Un des tout derniers tableaux de Van Gogh
« Champs de blé aux corbeaux », 1890, l’un des derniers tableaux de Van Gogh, qui se suicide quelques jours après…
Serait-ce surinterpréter ou être victime d’une illusion rétrospective que de voir dans ce tableau le commencement de la fin ? La dimension de toute œuvre d’art est universalisable, parce qu’elle se fait toujours sur fond d’univers et tente de circonvenir le monde : les tableaux, insistait déjà Sartre dans Qu’est-ce que la Littérature ?, seront comme « des fenêtres ouvertes sur le monde entier ». L’image du chemin rouge tracé par Van Gogh avant de mourir et que nous suivons à travers les champs est assez parlante : il indique qu’à l’horizon de toute oeuvre, il y a autre chose que l’oeuvre en soi ; le regard que nous portons sur le tableau nous entraîne bien plus loin que le peintre ne l’a lui-même voulu et peint, au crépuscule de sa vie, car « nous prolongeons à l’infini, jusqu’à l’autre bout du monde la terre profonde qui soutient l’existence des champs et de la finalité ». Ainsi, chaque peinture est dépasséé par le sens que nous lui donnons, de même que chaque acte est débordé par les effets qu’il produit.
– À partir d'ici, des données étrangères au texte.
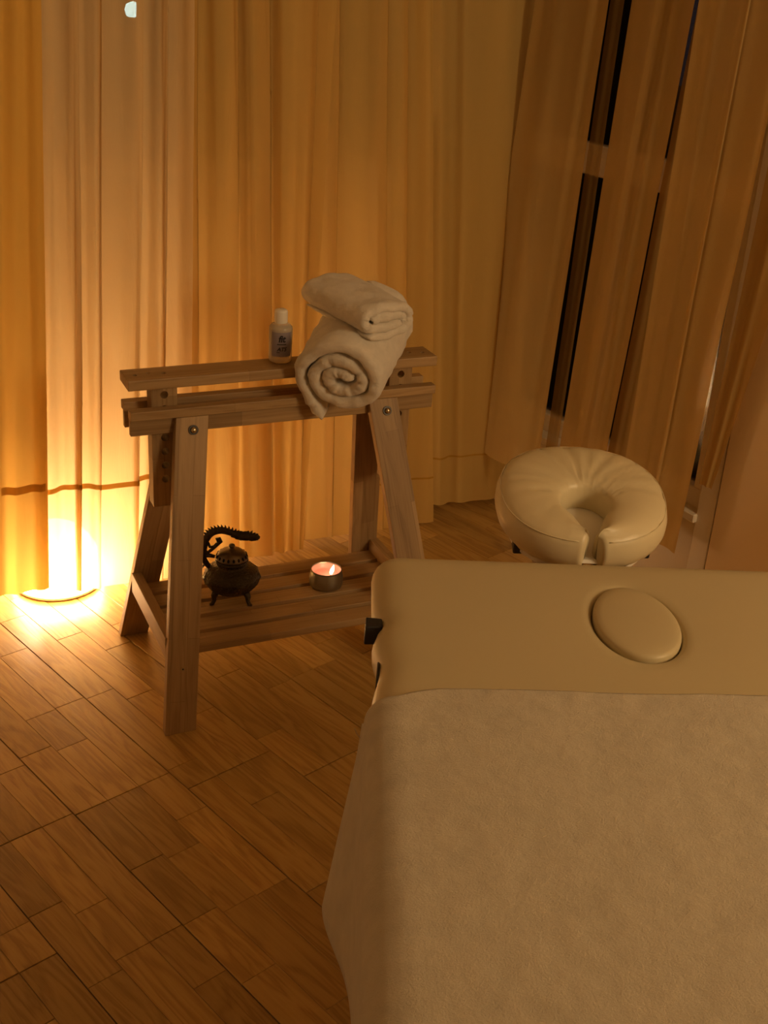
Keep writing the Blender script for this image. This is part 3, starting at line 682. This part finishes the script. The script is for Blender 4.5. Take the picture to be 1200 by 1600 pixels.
# padded top: rings around the rounded rectangle
def outline(inset, rc=.045):
    out = []; x0, x1, y0, y1 = inset, TW - inset, inset, TL - inset; r = max(.006, rc - inset)
    def lin(p, q, n): return [(p[0] + (q[0] - p[0]) * k / n, p[1] + (q[1] - p[1]) * k / n) for k in range(n)]
    def arc(cx, cy, a0, n=8): return [(cx + r * cos(a0 + pi / 2 * k / n), cy + r * sin(a0 + pi / 2 * k / n)) for k in range(n)]
    out += lin((x0 + r, y0), (x1 - r, y0), 30) + arc(x1 - r, y0 + r, -pi / 2) + lin((x1, y0 + r), (x1, y1 - r), 110) + arc(x1 - r, y1 - r, 0) + lin((x1 - r, y1), (x0 + r, y1), 30) + arc(x0 + r, y1 - r, pi / 2) + lin((x0, y1 - r), (x0, y0 + r), 110) + arc(x0 + r, y0 + r, pi)
    return out
prof = [(.060, 0.0), (.045, -.0004), (.032, -.0018), (.021, -.0048), (.012, -.010), (.0055, -.017), (.0015, -.026), (0, -.036), (.0005, -.046), (.004, -.056), (.012, -.062), (.03, -.064)]
bm = bmesh.new(); rings = []
def dent(a, b, z):
    k = 0
    for b0, wd, dp in ((.200, .022, .013), (.300, .030, .008), (.335, .02, .004)):
        k += dp * exp(-((b - b0) / wd) ** 2)
    side = max(0, 1 - a / .05)
    return a + k * side * (.35 + .65 * min(1, max(0, (H - z) / .03))), z - k * .35 * side
for ins, dz in prof:
    ring = []
    for a, b in outline(ins):
        a2, z2 = dent(a, b, H + dz) if a < .06 else (a, H + dz)
        ring.append(bm.verts.new(tp(a2, b, z2)))
    rings.append(ring)
for r0, r1 in zip(rings, rings[1:]):
    for i in range(len(r0)): bm.faces.new((r0[i], r0[(i + 1) % len(r0)], r1[(i + 1) % len(r0)], r1[i]))
bm.faces.new(rings[-1])
# face hole
HA, HB, HRA, HRB = .3655, .197, .0600, .0970
def oval(k, z, n=48): return [bm.verts.new(tp(HA + HRA * k * cos(2 * pi * i / n) * (1 + .06 * sin(2 * pi * i / n)), HB + HRB * k * sin(2 * pi * i / n), z)) for i in range(n)]
ho = [oval(1.30, H), oval(1.12, H - .0008), oval(1.055, H - .003), oval(1.005, H - .008), oval(1.0, H - .03)]
for r0, r1 in zip(ho, ho[1:]):
    for i in range(len(r0)): bm.faces.new((r0[i], r0[(i + 1) % len(r0)], r1[(i + 1) % len(r0)], r1[i]))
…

L’artiste est dépossédé du sens de son oeuvre, de même que chacun de nos actes est dépossédé, par le regard des autres, du sens qu’il prenait pour nous, mais c’est là la condition pour que son oeuvre / cette vie existe objectivement. L’intersubjectivité, en peinture comme ailleurs, est la condition de l’objectivation.